Antonio Carlos Egypto
EO (Eo).
Polônia, 2022. Direção: Jerzy
Skolimowski. Elenco: Sandra Drzymalska,
Mateuz Koscivkiewicz, Lorenzo Zurzolo, Isabelle Hupert. 88 min.
“Eo”,
novo filme do veterano cineasta polonês Jerzy Skolimowski, é uma homenagem a um
clássico do diretor francês Robert Bresson (1901-1999) “A Grande Testemunha” (Au Hasard Balthazar), de 1966. Nos dois casos, o protagonista dos filmes é
um burro, ou jumento, e é por meio do que o animal vivencia que vemos o mundo,
tanto o dos seres humanos como o dos animais.
No
filme “Eo”, acompanhamos a vida errante e surpreendente do burro, que passa por
todo tipo de experiência com os humanos, desde a sua dona, uma jovem que é
afetiva, gosta dele e lhe dá carinho, até os que o tratam como burro de carga,
com chicotadas e crueldade. Resgatado,
junto com outros animais de um circo, por um grupo de ativistas que defendem os
bichos, sua vida, no entanto, não será de tranquilidade.
Colocado
marginalmente junto a outros animais, como cavalos de raça, representantes de
uma outra classe, ou junto a porcos ou cachorros indo para o abate, sua vida
não será fácil. Diante do abandono ou da
violência, Eo sai andando sem rumo, em busca de alguma outra coisa, o carinho
da dona, por exemplo. E testemunha todo
tipo de eventos, como corridas, exibições e brigas de torcidas de futebol, que
acabam por vitimá-lo. Ele apanha sem
motivo. Por ter sido adotado como
mascote por uma das torcidas, recebe o ódio da outra. Sobrevive e segue em frente, até onde as
circunstâncias permitirem.
Trata-se
de um road movie animal, o burro
percorre boa parte da Polônia e chega à Itália, passa por florestas, cidades,
campos, sendo levado por humanos ou indo por conta própria. Irrita-se, também, mas sua placidez e
inocência são as marcas mais evidentes do animal.
Jerzy
Skolimowski explora com muita beleza visual o mundo de Eo, seja o das árvores,
da água, da lama, do sangue, do firmamento, ou dos estábulos, ruas e outras
localidades da cidade. É um filme a um
tempo encantador, mas que também nos mostra o mundo tecnológico em que vivemos,
que não tornou o ser humano melhor ou mais compreensivo, embora haja muita
gente do bem por aí. Destaque para o
robô de quatro patas, que parece nos indicar um futuro estranho. Distópico.
Assustador. Ou atraente?
Seja
como for, “Eo” substitui o jumento Balthazar, do filme de Robert Bresson, que
era realista e realizado com grande rigor formal, dando espaço para uma
exploração visual mais livre e fantasiosa.

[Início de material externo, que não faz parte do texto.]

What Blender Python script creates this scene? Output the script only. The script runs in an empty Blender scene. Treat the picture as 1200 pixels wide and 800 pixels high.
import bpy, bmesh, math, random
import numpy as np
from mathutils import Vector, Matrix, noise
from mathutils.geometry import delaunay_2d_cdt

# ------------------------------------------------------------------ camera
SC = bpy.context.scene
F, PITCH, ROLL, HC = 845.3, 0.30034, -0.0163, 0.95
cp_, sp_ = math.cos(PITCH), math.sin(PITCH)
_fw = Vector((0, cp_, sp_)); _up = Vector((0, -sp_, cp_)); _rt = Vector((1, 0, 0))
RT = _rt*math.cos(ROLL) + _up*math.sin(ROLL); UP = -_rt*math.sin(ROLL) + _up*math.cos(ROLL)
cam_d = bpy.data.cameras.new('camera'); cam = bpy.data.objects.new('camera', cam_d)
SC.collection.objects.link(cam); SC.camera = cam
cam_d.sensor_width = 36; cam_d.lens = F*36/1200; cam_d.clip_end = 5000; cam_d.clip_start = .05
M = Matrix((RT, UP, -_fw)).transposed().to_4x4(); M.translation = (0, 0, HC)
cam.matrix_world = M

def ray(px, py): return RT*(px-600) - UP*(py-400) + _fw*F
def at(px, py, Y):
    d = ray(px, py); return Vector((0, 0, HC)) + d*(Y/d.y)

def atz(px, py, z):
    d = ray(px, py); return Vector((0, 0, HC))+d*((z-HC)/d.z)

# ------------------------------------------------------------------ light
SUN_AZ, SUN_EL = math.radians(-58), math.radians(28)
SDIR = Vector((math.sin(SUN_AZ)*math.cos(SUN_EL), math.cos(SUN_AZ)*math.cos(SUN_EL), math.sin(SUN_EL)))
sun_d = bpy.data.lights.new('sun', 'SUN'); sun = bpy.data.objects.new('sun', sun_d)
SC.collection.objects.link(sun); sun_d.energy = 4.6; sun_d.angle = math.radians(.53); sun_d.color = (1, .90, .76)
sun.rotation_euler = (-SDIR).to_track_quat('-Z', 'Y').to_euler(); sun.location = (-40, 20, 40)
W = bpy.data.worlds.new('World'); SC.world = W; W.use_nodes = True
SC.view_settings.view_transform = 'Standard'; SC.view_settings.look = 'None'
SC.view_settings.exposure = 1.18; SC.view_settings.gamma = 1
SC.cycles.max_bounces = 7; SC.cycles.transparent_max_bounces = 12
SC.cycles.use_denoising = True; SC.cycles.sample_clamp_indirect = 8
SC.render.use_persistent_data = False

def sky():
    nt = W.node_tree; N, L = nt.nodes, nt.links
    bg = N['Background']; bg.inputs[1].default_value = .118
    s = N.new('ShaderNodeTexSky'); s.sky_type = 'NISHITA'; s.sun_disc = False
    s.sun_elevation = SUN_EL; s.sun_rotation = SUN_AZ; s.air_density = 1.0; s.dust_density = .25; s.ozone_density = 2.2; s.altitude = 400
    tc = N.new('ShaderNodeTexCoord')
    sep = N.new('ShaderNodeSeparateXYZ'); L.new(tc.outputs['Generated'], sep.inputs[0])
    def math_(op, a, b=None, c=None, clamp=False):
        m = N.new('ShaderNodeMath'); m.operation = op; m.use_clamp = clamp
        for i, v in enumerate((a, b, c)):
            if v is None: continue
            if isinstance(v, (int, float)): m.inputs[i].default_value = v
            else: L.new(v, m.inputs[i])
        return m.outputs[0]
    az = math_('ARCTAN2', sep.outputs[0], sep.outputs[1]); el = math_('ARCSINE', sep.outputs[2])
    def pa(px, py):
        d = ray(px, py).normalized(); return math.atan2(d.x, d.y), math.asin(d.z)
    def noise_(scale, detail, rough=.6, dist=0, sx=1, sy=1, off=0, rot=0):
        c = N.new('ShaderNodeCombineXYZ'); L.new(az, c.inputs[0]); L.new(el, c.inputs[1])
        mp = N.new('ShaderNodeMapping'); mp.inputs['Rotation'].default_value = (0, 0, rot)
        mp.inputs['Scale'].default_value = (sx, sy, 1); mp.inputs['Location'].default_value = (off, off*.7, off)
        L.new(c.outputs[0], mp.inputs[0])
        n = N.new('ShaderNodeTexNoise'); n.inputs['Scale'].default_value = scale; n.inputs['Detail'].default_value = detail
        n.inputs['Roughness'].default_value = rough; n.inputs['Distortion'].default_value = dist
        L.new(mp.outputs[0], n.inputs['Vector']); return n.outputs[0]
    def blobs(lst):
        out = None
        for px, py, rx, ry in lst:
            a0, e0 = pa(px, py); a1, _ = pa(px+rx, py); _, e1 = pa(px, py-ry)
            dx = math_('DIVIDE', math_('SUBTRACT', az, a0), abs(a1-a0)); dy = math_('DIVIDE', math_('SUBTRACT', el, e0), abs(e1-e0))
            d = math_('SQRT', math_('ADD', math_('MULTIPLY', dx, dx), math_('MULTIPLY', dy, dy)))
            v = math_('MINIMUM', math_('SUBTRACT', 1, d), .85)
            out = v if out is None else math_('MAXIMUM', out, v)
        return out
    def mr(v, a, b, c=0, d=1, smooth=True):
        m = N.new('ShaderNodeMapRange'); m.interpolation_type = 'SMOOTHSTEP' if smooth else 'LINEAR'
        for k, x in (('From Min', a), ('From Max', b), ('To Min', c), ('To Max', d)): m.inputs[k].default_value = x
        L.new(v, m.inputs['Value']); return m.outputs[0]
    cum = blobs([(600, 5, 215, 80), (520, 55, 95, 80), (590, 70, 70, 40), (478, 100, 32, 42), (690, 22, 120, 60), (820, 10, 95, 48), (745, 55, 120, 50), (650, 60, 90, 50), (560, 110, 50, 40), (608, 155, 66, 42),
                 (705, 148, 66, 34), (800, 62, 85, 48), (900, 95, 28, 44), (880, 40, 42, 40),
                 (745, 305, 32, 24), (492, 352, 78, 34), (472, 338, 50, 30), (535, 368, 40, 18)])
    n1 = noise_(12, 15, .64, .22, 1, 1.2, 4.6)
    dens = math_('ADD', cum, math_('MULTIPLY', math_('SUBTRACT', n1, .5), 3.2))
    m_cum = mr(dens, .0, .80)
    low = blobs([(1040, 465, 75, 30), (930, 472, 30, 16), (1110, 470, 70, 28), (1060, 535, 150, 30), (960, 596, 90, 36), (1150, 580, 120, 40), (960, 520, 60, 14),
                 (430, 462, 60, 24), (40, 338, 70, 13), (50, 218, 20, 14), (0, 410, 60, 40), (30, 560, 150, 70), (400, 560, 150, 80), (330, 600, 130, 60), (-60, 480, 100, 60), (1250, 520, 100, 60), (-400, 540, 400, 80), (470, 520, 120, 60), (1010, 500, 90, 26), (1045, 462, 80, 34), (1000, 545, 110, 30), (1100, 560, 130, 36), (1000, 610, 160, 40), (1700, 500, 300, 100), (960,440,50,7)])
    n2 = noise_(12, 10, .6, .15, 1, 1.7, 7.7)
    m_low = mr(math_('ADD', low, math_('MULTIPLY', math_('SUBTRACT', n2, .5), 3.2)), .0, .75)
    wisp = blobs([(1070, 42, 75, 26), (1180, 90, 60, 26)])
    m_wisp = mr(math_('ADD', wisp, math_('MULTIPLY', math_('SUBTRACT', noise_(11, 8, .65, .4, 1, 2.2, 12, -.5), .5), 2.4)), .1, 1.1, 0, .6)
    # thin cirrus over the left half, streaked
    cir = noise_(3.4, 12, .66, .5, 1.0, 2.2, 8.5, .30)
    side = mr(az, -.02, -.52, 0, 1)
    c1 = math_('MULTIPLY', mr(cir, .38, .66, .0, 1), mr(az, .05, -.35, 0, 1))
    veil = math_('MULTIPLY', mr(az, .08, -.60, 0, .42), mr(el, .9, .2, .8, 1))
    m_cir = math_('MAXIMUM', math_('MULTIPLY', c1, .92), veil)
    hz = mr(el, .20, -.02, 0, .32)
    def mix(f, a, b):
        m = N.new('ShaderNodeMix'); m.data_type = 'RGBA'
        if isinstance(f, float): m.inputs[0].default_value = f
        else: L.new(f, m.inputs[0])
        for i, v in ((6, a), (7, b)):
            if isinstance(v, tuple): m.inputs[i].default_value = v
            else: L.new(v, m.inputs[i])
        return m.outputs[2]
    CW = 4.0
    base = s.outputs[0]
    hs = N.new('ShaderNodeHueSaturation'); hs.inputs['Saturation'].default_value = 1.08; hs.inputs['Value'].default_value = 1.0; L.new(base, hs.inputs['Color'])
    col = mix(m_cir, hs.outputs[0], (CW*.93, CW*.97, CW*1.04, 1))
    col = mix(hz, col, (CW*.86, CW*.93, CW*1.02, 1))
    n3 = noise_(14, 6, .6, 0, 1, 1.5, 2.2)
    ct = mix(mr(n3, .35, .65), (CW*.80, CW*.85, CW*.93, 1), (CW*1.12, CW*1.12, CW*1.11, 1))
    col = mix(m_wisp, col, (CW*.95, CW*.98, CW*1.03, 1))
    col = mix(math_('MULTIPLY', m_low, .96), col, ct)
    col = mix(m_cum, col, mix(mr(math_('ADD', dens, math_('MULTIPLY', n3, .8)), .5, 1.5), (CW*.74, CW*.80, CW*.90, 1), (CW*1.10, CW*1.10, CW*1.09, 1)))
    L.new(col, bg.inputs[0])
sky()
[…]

Com ótimo resultado, também.
“Eo”
foi apresentado em Cannes, premiado pelo Júri e indicado pela Polônia para a
disputa do Oscar de melhor filme internacional, ficando entre os finalistas.
Não
deixe de ver (ou rever) também o filme original de Bresson. Ele foi lançado em DVD pela Versátil, como “A
Grande Testemunha”. E você verá que o
simpático burrinho, exposto a tanto que ele não pode controlar, é uma figura
admirável, na sua simplicidade de um animal de menor porte e importância, que
nos inspira não só a respeitar todos os animais, mas a incluir os excluídos nos
direitos de todas as espécies. Ou seja,
valorizar a diversidade animal como se deve valorizar a diversidade humana.